Monday, July 8, 2013

Adventures in Europe: This is why you shouldn't drink Starbucks

Picture this: you're speed walking through Charles de Gaulle while juggling a bag full of muffins, a bag with your new Paris Starbucks travel mug and a mocha cookie crumb Frappucino, and two caramel machiatos. Your flight is boarding, and you're freaking out at the thought that you may not make it to your gate in time. Your husband, son, and two other family members are already at the gate and, presumably, have boarded the plane. Your hands are shaking so badly that you're spilling coffee all over the place, but you're trying to keep it together so as to do your best to keep your daughter calm as she totes a couple of cappuccinos and frantically tells you she's scared that you're going to miss the flight.

Yep, that was me on Friday. Fun.

While waiting for the coffees, I watched the baristas grow increasingly agitated at the number of orders they had to fill. It was a bizzaro version of my local Starbucks, where the baristas flow around one another as if choreographed, and where I've never waited more than maybe five minutes to get a coffee, no matter how busy they are. But this was Europe and hurrying isn't really a thing in Europe, so I did my best to take deep breaths while I waited for them to give me my coffees.

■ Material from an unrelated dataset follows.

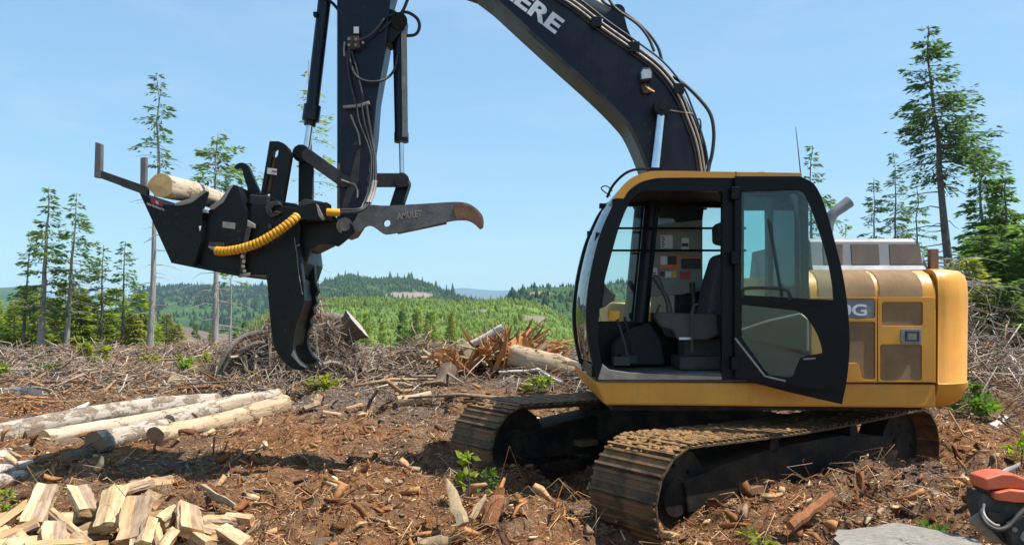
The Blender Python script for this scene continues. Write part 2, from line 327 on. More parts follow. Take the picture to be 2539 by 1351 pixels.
for side, vc in ((0, 1.0), (1, -1.06)):
    ZB = (-0.28, -0.18)[side]                            # the near track has settled deeper into the slash
    fr = MB()
    hl = TL - TH / 2; wc = ZB + TH / 2
    prof = [(-hl + 0.10, -0.13), (-hl + 0.05, 0.12), (-hl + 0.6, 0.20), (-0.5, 0.26), (0.5, 0.26), (hl - 0.35, 0.16), (hl - 0.15, -0.02), (hl - 0.3, -0.16), (0, -0.2)]
    fr.plate(prof, lambda p: T(p[0], vc + 0.20, wc + p[1]), tuple(-UN * 0.40))
    tr = fr.build('track', M['underc'], EX, bevel=0.012)
    tr['label'] = 'near crawler track with dirt on its sunlit shoes' if side == 0 else 'far crawler track in the shade under the cab'
    for k in range(NS):
        u, w, tu, tw = track_path(k * PER / NS + 0.03)
        tx = UD * tu + Vector((0, 0, tw)); ty = UN; tz = (-UD * tw + Vector((0, 0, tu)))
        tz.normalize()
        pos = T(u, vc, w) - WL[EX.name]
        mtx = Matrix((( tx.x, ty.x, tz.x, pos.x), (tx.y, ty.y, tz.y, pos.y), (tx.z, ty.z, tz.z, pos.z), (0, 0, 0, 1)))
        if tx.cross(ty).dot(tz) < 0:
            mtx = Matrix(((tx.x, -ty.x, tz.x, pos.x), (tx.y, -ty.y, tz.y, pos.y), (tx.z, -ty.z, tz.z, pos.z), (0, 0, 0, 1)))
        if shoe_me is None:
            so_ = sm.build('track_shoe', M['track']); shoe_me = so_.data
        else:
            so_ = bpy.data.objects.new('track_shoe', shoe_me); COL.objects.link(so_)
        so_.parent = tr; so_.matrix_basis = mtx
    def wheel(name, u, w, r, half, mat, hub=True):
        b = MB(); b.cyl(T(u, vc - half, w), T(u, vc + half, w), r, n=28)
        if hub:
            b.cyl(T(u, vc + half - 0.01, w), T(u, vc + half + 0.035, w), r * 0.45, r * 0.38, n=20)
            for q in range(8):
                a = q * math.pi / 4; b.cyl(T(u + math.cos(a) * r * 0.62, vc + half - .005, w + math.sin(a) * r * 0.62), T(u + math.cos(a) * r * 0.62, vc + half + 0.014, w + math.sin(a) * r * 0.62), 0.016, n=6)
        b.build(name, mat, tr, smooth=True)
    wheel('idler_wheel', -hl, wc, Rr - 0.02, 0.14, M['underc'])
    wheel('drive_sprocket', hl, wc, Rr - 0.03, 0.13, M['underc'])
    for u in np.linspace(-hl + 0.42, hl - 0.42, 7): wheel('bottom_roller', u, ZB + 0.16, 0.095, 0.25, M['underc'], False)
    for u in (-0.55, 0.75): wheel('carrier_roller', u, wc + Rr - 0.13, 0.07, 0.20, M['underc'], False)
    g = MB(); g.plate([(-hl + .35, -.29), (hl - .4, -.29), (hl - .4, -.19), (-hl + .35, -.19)], lambda p: T(p[0], vc + 0.262, wc + p[1]), tuple(-UN * 0.03)); g.build('track_guard', M['underc'], tr, bevel=.006)
    st = MB(); st.plate([(-1.05, -0.06), (-0.82, -0.06), (-0.82, 0.0), (-1.05, 0.0)], lambda p: T(p[0], vc + 0.325, wc + p[1]), tuple(-UN * 0.128)); st.build('step', M['rust'], tr, bevel=.006)
    # caked mud and bark on the top run
    rr = random.Random(5 + side); mud = MB()
    for k in range(420 if side == 0 else 120):
        s_ = abs(rr.gauss(0, .5)) if rr.random() < .6 else rr.uniform(0, 3.0)
        u, w, tu, tw = track_path(s_ - 0.25); v = vc + rr.uniform(-0.33, 0.30); L_ = rr.uniform(.02, .10); a = rr.uniform(0, 3.14)
        p = T(u, v, w + 0.028); dd = (UD * math.cos(a) + UN * math.sin(a)); ee = Vector((-dd.y, dd.x, 0)) * rr.uniform(.01, .045)
        h = Vector((0, 0, rr.uniform(.004, .022)))
        mud.add([p - dd * L_ / 2 - ee, p + dd * L_ / 2 - ee * .6, p + dd * L_ * .4 + ee, p - dd * L_ * .5 + ee * .7, p - dd * .3 * L_ + h, p + dd * .25 * L_ + h],
                [(3, 2, 1, 0), (0, 1, 5, 4), (1, 2, 5), (2, 3, 4, 5), (3, 0, 4)])
    mo = mud.build('caked_mud', pbr('caked_mud', (0.30, 0.165, 0.06), (0.19, 0.10, 0.04), 20, 0.95, bump=0.4), tr); mo['kind'] = 'stuff'
b = MB(); b.plate([(-0.75, -0.95), (0.75, -0.95), (0.55, -0.5), (0.55, 0.5), (0.75, 0.95), (-0.75, 0.95), (-0.55, 0.5), (-0.55, -0.5)], lambda p: T(p[0], p[1], 0.22), (0, 0, 0.36))
b.build('undercarriage_frame', M['underc'], EX, bevel=.02)
b = MB(); b.cyl(T(0, 0, 0.50), T(0, 0, 0.80), 0.58, n=40); b.build('swing_ring', M['underc'], EX, smooth=True)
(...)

I just want to note here that Europe does not need Starbucks. Europe is the land of magical coffee. I made it a point to drink all the coffee I could while I was there. It's not that I really have anything against Starbucks; I am a gold card holder, so I'm certainly no stranger to its charms. But, like I said, Europe needs no pointers on making coffee, as they've got that down and then some. I only stopped at the Starbucks because I was trying to use up the last of my euros. I scored a nifty travel mug and earned myself a heart attack in the process. What could be better?

If you're ever at Charles de Gaulle and in a hurry to catch your plane, don't stop at the Starbucks.

Anyway, I was already in a bad mood. While going through security, a couple of our bags were pulled out for closer inspection. One of them contained our stockpile of Belgian chocolate bars and some breakable items. I waited impatiently while the bag was inspected, only to receive news that seriously ticked me off: I would not be allowed to bring my two jars of Côte d'Or chocolate spread on the plane as they were 300 grams each and passengers are only allowed to carry on a maximum of 100 grams of paste-like substances. I hauled that chocolate spread all over France only to have it taken away at the airport. So that was at least 10-12 euros down the tube. My husband was very displeased and expressing his displeasure, and I whispered at him to stop arguing. I mean, I loved that chocolate, but it wasn't worth seeing him dragged off to some holding room, making us miss our flight. Well, it was almost worth it. But not quite.

Fortunately, we made it in time for the flight. Our plane was very nice, and when the pilot made his announcement before takeoff, he told us it was only the third flight the plane had made. It was brand spanking new and very cool. I took advantage of the nifty entertainment system and watched both The Host (the book was better) and Admission (I really enjoyed it). Watching two movies back to back is a luxury of which I don't often get to take advantage. Life was good. I was happy. Still disgruntled about my confiscated chocolate spread, but happy nonetheless.

Until we landed in Montreal, that is. We had only about an hour between connecting flights, and we had to collect our bags and go through customs. Now, I had already more or less deduced that we were going to miss our connection, but I wasn't exactly filled with joy at the thought that we'd have to take a flight that left three hours later than the one we'd intended to take. We'd already been on a plane for around seven hours, had another hour-long flight to go, AND were staring down around a four hour drive from the airport in Toronto to our home in Michigan. Not fun.

In the end, we got home much later than anticipated, but we made it safe and sound without one lost piece of luggage, so for that I was grateful. By the time we got to bed, we'd been up for something like 24 hours, and my bed felt like the most comfortable bed that's ever existed.

I love traveling. It's the getting there and getting back that I hate.